Mensonge 5 : Une grande puissance politique

L’Union porte très mal son nom quand il s’agit de faire entendre une même voix sur le terrain diplomatique.

Denis Sieffert  • 24 avril 2014 abonné·es

Voilà une autre baliverne qui n’a plus grand crédit. L’Union européenne aurait fait irruption sur la grande scène internationale pour faire contrepoids aux États-Unis d’Amérique et à la Chine. Les partisans de cette thèse font généralement valoir d’impressionnantes données objectives : l’Union européenne, c’est 28 États, 5 millions de kilomètres carrés et 505 millions d’habitants. Dit comme ça, cette Europe est en effet la « première puissance économique du monde », sinon démographique. Pourtant, l’Union est restée un nain dans le concert international. On peut même dire que, sur le plan diplomatique, l’Europe n’existe pas. Ce n’est pas tout à fait faute d’avoir essayé. Tout a commencé en 1970 avec la création de la Coopération politique européenne (CPE). Une structure informelle de concertation entre les États. On a vu cette structure – ou plutôt, on ne l’a pas vue – à l’épreuve de la crise yougoslave.

Le traité de Maastricht, en 1992, a ensuite institué la politique étrangère et de sécurité commune (Pesc) dans une tentative d’intégration un peu plus volontariste. En 2009, on ira encore un peu plus loin avec la création d’un poste de Haut Représentant de l’Union pour les affaires étrangères et la politique de sécurité pour coordonner et représenter la politique étrangère. Mais « coordonner » est bien difficile, et « représenter » est carrément impossible. Tout simplement parce que le primat économique, financier et monétaire qui conditionne entièrement la construction européenne attise la concurrence entre les Vingt-Huit. Il n’y a pas beaucoup de dossiers internationaux qui ne contiennent au moins un volet économique. Et, sur ce plan, la compétition fait rage. Parler d’une même voix dans des situations de crise pour des États qui ont des intérêts opposés n’est pas chose facile. On raille souvent la pauvre Catherine Ashton, qui occupe la fameuse fonction de « Haut Représentant », mais sa mission est évidemment impossible, même si, formée dans l’ombre de Tony Blair, elle est rompue à tous les opportunismes.

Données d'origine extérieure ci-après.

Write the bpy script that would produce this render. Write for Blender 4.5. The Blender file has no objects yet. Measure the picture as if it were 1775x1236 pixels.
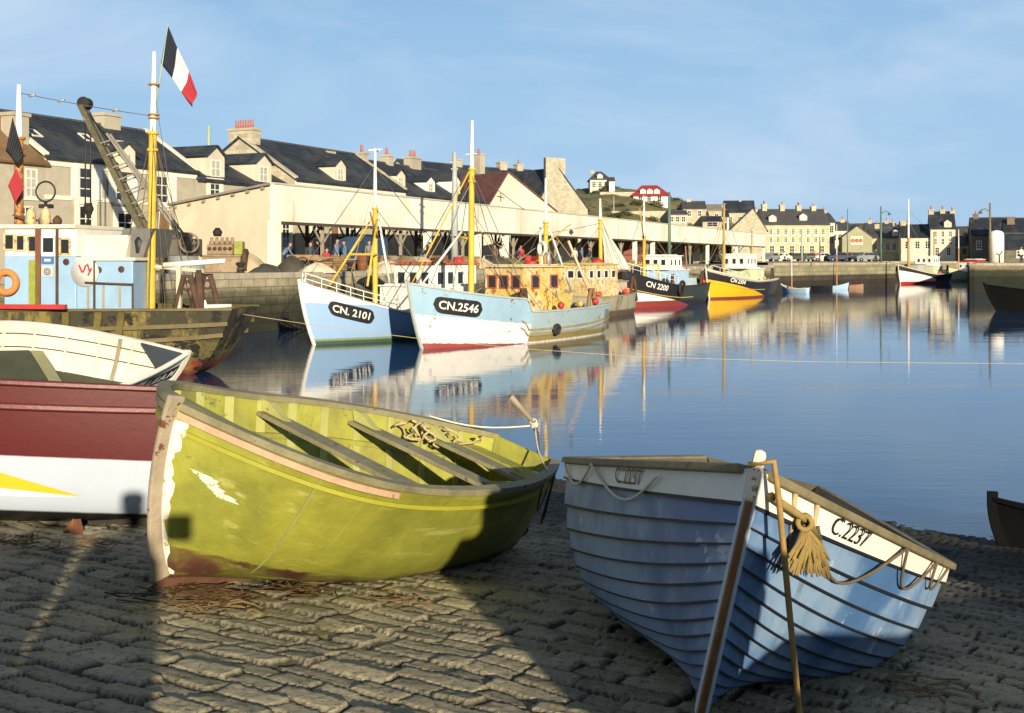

La guerre américaine de 2003 en Irak a parfaitement illustré cet écartèlement. Tandis que le Royaume-Uni s’engouffrait dans le sillage de George W. Bush, la France s’opposait à cette agression américaine en règle. C’est évidemment l’exemple le plus spectaculaire de la désunion européenne. Mais l’union n’est pratiquement jamais possible dans un système à dominante intergouvernementale qui reste soumis à la règle de l’unanimité des Vingt-Huit. Ce qui est d’ailleurs un moindre mal dans les conditions actuelles. On voit encore aujourd’hui, à propos de la crise ukrainienne, une Allemagne beaucoup plus modérée que la France dans l’échelle des sanctions contre la Russie de Vladimir Poutine. Et cela pour cette raison toute simple que l’Allemagne est le premier partenaire commercial de la Russie, et qu’elle a dans cette affaire plus à perdre que la France ou l’Italie. Les différences de sensibilité et les divergences d’intérêts commerciaux frappent également d’impuissance l’Union européenne dans le conflit israélo-palestinien. Dans le domaine de la diplomatie et de la politique internationale, peut-être plus que dans tout autre, l’Europe paye l’absence d’intégration politique. Elle paye aussi les différences de positionnement par rapport au « grand allié » américain et à l’Otan. Lorsque la France de Nicolas Sarkozy décide de rentrer dans le commandement intégré de l’Otan – une décision confirmée par François Hollande –, elle éloigne encore un peu plus la chimérique perspective de diplomatie européenne.